THE EXERCISE
Retype only what runs from the beginning of the data through the line with "m = MB(); m.grid(30, 20, lambda"; please omit the pictures and keep every line exact.

DATA EXTRACT
——————————

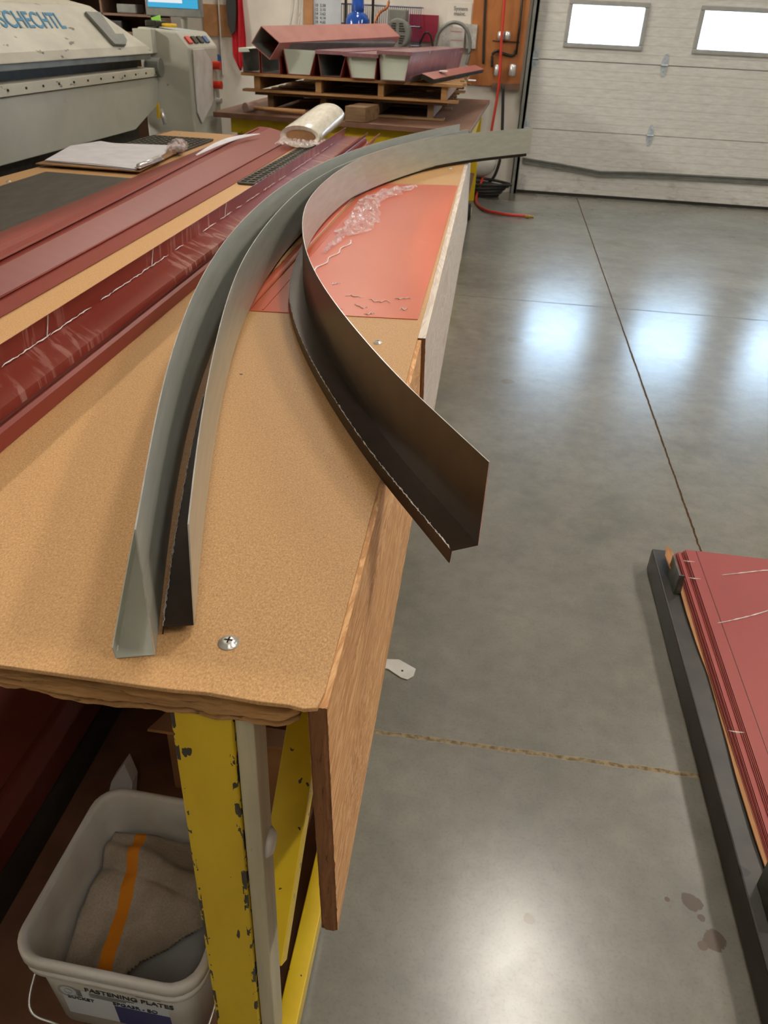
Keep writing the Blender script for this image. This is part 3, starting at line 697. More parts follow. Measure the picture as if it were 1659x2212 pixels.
m = MB(); m.grid(30, 20, lambda u, v: (-1.2+.24*u+.02*noise.noise((v*5, u*4, 1)), 4.5+.22*v, T+.03+.05*abs(noise.noise((u*7, v*6, 5)))*(1-v)+.02*v)); m.build('loose_film', 'film', rl, smooth=False)

# ------------------------------------------------------------------ folding machine (left)
mc = thing('folding_machine', 'large scuffed cream sheet metal folding machine behind the bench on the left', 'machine', (-2.8, 5, 0))
Y0, Y1 = 1.2, 5.78
m = MB(); m.prism([(-2.4, Y0, 1.285), (-2.4, Y0, 1.32), (-2.62, Y0, 1.56), (-3.0, Y0, 1.6), (-3.2, Y0, 1.285)], (0, 0.001, 0))
# cover with slanted far end
sec = [(-2.39, 1.30), (-2.41, 1.345), (-2.60, 1.555), (-2.95, 1.62), (-3.2, 1.62), (-3.2, 1.28)]
m = MB(); n = len(sec); endy = [5.84, 5.80, 5.42, 5.4, 5.4, 5.84]
for (x, z) in sec: m.v.append((x, Y0, z))
for (x, z), ey in zip(sec, endy): m.v.append((x, ey, z))
m.f += [tuple(range(n)), tuple(range(n, 2*n))] + [(i, (i+1) % n, n+(i+1) % n, n+i) for i in range(n)]; m.mi += [0]*len(m.f)
cov = m.build('clamping_cover', 'machine', mc, bevel=.006)
bx(-2.6, -2.405, Y0, 5.82, 1.268, 1.30).build('lip', 'steelgray', mc, bevel=.003)
bx(-3.0, -2.5, Y0, 5.8, 1.19, 1.27).build('clamping_gap', 'machdark', mc)
bx(-2.6, -2.395, Y0, 5.9, 1.163, 1.215).build('folding_beam', 'machine', mc, bevel=.003)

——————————

WRITTEN SOLUTION
Keep writing the Blender script for this image. This is part 3, starting at line 697. More parts follow. Measure the picture as if it were 1659x2212 pixels.
m = MB(); m.grid(30, 20, lambda u, v: (-1.2+.24*u+.02*noise.noise((v*5, u*4, 1)), 4.5+.22*v, T+.03+.05*abs(noise.noise((u*7, v*6, 5)))*(1-v)+.02*v)); m.build('loose_film', 'film', rl, smooth=False)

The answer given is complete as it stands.